▶ _Exercise description_
The listing below holds a line with "Write part 2 of" and a later line with "if random.random()<.15: litwin(x+w*.4,d,h*d/2400-10,2.5,1.8)". Write out those two lines and every line between them, exactly, and nothing else.

════════════════

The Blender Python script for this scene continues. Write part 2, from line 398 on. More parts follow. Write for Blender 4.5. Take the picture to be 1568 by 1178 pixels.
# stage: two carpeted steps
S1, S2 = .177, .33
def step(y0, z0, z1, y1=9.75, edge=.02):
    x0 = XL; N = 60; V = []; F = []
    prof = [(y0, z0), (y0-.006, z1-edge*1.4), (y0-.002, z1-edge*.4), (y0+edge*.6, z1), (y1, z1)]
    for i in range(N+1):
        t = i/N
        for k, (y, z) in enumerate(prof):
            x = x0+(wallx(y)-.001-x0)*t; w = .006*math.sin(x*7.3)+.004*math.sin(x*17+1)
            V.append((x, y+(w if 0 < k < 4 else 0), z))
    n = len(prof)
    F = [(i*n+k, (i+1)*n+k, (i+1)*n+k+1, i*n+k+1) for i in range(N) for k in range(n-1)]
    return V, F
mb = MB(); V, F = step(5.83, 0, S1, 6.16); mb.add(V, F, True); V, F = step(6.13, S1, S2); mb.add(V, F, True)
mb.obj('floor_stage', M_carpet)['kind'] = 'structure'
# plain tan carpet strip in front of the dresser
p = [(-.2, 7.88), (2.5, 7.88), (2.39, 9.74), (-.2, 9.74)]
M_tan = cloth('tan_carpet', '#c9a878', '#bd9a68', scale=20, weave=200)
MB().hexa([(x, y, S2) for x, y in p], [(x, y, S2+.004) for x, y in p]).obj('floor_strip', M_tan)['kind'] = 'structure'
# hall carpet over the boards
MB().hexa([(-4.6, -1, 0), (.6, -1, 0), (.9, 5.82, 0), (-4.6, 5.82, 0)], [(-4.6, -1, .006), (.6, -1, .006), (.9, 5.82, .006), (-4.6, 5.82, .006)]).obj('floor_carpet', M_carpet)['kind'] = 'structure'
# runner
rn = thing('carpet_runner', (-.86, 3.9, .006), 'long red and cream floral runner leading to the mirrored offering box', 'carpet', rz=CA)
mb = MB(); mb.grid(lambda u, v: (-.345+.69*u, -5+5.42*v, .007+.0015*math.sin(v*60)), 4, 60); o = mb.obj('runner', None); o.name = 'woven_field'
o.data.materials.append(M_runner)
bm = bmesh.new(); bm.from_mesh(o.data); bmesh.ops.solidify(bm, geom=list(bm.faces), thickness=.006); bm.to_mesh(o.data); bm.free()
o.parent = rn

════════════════

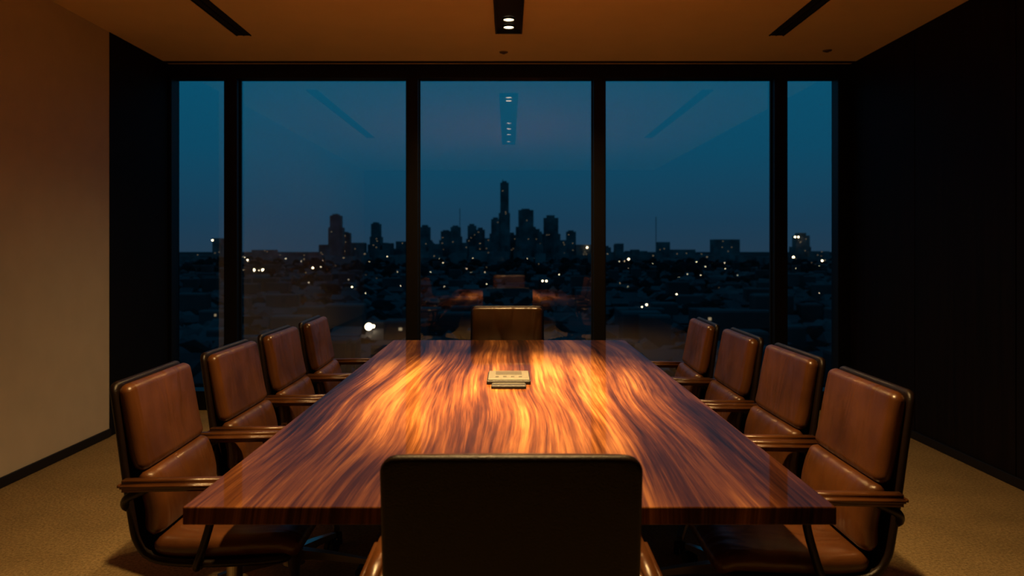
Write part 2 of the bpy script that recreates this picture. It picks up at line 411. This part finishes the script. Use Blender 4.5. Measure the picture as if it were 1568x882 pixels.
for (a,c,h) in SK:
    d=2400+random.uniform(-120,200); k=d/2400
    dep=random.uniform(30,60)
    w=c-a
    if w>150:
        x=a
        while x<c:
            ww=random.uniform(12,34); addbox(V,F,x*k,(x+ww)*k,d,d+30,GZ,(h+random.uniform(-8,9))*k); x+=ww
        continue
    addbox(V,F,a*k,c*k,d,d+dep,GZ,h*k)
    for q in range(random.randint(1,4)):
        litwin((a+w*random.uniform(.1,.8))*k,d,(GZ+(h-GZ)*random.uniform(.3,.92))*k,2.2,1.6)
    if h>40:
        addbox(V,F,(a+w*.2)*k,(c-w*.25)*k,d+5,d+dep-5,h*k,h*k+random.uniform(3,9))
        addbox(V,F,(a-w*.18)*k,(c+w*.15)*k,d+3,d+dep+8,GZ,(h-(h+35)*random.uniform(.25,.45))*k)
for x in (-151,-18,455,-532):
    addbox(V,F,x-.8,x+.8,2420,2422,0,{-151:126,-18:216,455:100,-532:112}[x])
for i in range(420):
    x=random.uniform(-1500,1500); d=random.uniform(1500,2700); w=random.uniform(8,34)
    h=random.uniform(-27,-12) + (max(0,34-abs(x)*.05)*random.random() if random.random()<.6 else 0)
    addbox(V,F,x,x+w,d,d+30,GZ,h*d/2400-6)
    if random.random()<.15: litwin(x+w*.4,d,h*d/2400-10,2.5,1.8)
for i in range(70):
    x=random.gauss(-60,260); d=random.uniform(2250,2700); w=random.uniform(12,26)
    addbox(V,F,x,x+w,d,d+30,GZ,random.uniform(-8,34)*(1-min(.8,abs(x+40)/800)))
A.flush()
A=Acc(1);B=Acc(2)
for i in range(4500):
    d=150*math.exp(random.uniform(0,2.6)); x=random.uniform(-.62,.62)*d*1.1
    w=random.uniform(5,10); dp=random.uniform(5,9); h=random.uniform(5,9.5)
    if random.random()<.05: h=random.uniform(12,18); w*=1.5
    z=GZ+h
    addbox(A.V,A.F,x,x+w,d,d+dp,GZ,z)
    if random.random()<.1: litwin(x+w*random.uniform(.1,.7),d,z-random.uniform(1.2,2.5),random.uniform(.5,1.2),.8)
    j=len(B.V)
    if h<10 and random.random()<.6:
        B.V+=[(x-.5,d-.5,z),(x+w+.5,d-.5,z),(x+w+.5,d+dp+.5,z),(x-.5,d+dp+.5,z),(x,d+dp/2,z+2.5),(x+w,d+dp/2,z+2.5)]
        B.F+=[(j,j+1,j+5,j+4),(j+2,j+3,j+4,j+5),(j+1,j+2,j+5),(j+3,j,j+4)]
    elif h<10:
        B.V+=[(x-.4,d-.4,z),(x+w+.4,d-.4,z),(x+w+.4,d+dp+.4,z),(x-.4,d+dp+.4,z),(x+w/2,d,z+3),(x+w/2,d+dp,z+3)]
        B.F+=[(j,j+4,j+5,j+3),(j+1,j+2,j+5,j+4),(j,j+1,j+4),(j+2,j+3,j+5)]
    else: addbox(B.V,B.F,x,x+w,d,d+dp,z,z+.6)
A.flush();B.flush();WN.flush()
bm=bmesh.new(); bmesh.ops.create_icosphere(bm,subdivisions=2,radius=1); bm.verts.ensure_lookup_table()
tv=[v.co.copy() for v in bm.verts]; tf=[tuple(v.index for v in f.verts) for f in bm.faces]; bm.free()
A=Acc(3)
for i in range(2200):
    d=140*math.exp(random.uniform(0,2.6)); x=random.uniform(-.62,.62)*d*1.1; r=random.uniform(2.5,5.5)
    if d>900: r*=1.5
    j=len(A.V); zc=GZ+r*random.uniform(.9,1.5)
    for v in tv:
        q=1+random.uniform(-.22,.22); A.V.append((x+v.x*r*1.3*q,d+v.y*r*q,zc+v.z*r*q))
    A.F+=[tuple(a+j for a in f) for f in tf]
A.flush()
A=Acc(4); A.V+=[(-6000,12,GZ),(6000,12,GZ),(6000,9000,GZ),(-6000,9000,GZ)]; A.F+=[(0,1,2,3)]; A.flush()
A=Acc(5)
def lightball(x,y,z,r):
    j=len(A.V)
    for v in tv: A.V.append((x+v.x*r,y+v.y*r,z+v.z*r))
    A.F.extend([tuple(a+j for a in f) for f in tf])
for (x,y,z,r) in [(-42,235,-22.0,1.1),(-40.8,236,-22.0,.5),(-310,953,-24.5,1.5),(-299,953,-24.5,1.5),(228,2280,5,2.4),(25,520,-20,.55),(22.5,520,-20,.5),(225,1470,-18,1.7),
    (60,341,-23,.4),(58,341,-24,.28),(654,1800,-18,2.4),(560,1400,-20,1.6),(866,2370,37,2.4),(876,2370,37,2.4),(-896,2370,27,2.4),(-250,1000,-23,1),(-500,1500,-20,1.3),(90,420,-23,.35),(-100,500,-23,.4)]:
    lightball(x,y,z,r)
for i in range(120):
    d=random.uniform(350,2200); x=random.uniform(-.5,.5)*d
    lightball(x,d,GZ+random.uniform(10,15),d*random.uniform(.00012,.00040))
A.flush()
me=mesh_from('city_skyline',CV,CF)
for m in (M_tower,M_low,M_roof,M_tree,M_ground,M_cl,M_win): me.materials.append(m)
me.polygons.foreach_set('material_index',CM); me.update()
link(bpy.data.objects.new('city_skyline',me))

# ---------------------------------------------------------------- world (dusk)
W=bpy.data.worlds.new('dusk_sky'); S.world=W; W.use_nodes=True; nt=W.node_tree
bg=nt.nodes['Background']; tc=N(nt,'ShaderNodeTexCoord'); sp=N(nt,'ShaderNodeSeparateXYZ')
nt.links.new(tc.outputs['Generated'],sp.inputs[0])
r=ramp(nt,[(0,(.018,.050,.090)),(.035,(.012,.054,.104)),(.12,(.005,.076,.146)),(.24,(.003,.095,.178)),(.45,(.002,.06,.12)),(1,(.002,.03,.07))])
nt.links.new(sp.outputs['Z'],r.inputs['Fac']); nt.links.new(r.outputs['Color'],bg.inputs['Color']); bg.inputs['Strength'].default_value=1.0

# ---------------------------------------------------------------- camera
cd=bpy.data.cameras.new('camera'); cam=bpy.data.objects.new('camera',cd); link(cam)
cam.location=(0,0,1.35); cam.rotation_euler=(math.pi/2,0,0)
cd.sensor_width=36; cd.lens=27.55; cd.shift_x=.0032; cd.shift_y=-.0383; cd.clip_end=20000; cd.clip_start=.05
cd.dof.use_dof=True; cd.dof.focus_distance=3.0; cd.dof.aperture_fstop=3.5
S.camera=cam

════════════════

▶ _Exercise output_
Write part 2 of the bpy script that recreates this picture. It picks up at line 411. This part finishes the script. Use Blender 4.5. Measure the picture as if it were 1568x882 pixels.
for (a,c,h) in SK:
    d=2400+random.uniform(-120,200); k=d/2400
    dep=random.uniform(30,60)
    w=c-a
    if w>150:
        x=a
        while x<c:
            ww=random.uniform(12,34); addbox(V,F,x*k,(x+ww)*k,d,d+30,GZ,(h+random.uniform(-8,9))*k); x+=ww
        continue
    addbox(V,F,a*k,c*k,d,d+dep,GZ,h*k)
    for q in range(random.randint(1,4)):
        litwin((a+w*random.uniform(.1,.8))*k,d,(GZ+(h-GZ)*random.uniform(.3,.92))*k,2.2,1.6)
    if h>40:
        addbox(V,F,(a+w*.2)*k,(c-w*.25)*k,d+5,d+dep-5,h*k,h*k+random.uniform(3,9))
        addbox(V,F,(a-w*.18)*k,(c+w*.15)*k,d+3,d+dep+8,GZ,(h-(h+35)*random.uniform(.25,.45))*k)
for x in (-151,-18,455,-532):
    addbox(V,F,x-.8,x+.8,2420,2422,0,{-151:126,-18:216,455:100,-532:112}[x])
for i in range(420):
    x=random.uniform(-1500,1500); d=random.uniform(1500,2700); w=random.uniform(8,34)
    h=random.uniform(-27,-12) + (max(0,34-abs(x)*.05)*random.random() if random.random()<.6 else 0)
    addbox(V,F,x,x+w,d,d+30,GZ,h*d/2400-6)
    if random.random()<.15: litwin(x+w*.4,d,h*d/2400-10,2.5,1.8)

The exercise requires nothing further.